Happy Trails

Ah, fall, when the leaves are forgetting themselves and showing their true colors, the red squirrels are fighting over the last few pinecones and the air feels like it is wagging its tail. In the backyard of campus, namely the 300 acres of woods and fields we call home, the air is ringing with the sound of machetes and crosscut saws, thanks to the venerable tradition of “trail stewards.” I’m not talking about the kind of stewards that bring you a thimble-full of ginger ale and five peanuts on your typical $300 airplane ride. These stewards are a much better deal. I mean, they maintain Marlboro’s 17 miles of trails for nothing more than the thrill of walking through the woods with sharp implements.

This year is special though, as I learned when I joined them on one of their weekly forays earlier this week. The current trail stewards, junior Andrew Shough and freshman Peter Pugh, are working alongside their esteemed predecessors from days of yore, Ashley Bies ’05 and Adam Katrick ’07. These guys essentially got the trail steward thing going, and between them they could probably chop down the tallest tree in the forest with a butter knife. Ashley blazed the now-popular Ridge Trail faster than you can say “transcendental idealism,” and Adam built the “stone circle” where everyone goes to sacrifice grilled cheese sandwiches and perform other druidic ceremonies.

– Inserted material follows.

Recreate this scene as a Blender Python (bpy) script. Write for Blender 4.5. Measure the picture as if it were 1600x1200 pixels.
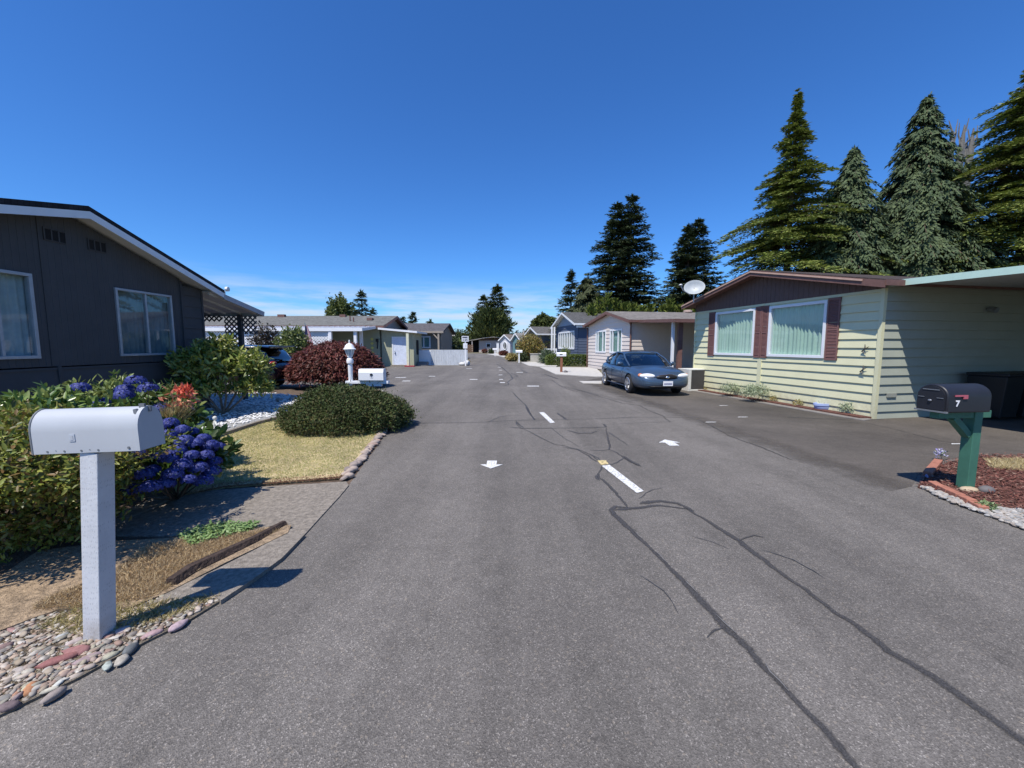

Okay, here’s the thing about these guys, though. This was not your usual stroll-through-the-woods-to-smell-the-ferns-and-maybe-glimpse-a-golden-crowned-kinglet kind of hike. These guys walk fast. They walk like their camo pants are on fire, like they are being chased by a bear and a hive of yellow jackets, like they had three of Ritchie’s famous brownies for lunch. They walk fast enough that I had to sort of jog to keep up with them, and I wasn’t swinging a machete around and constantly whacking branches that encroached on the trail. Seriously, this is not a pruning shear crowd. In a very short time, faster than you can say, “I wanted to live deep and suck out all the marrow of life,” we had given the Ridge Trail a close shave. This week they are getting all the trails in shape for this weekend’s “run, longer run, ultra run” sponsored by the Outdoor Program, a 10-mile loop over trails and dirt roads that people are encouraged to repeat as needed. No machetes required, thanks to the trail stewards.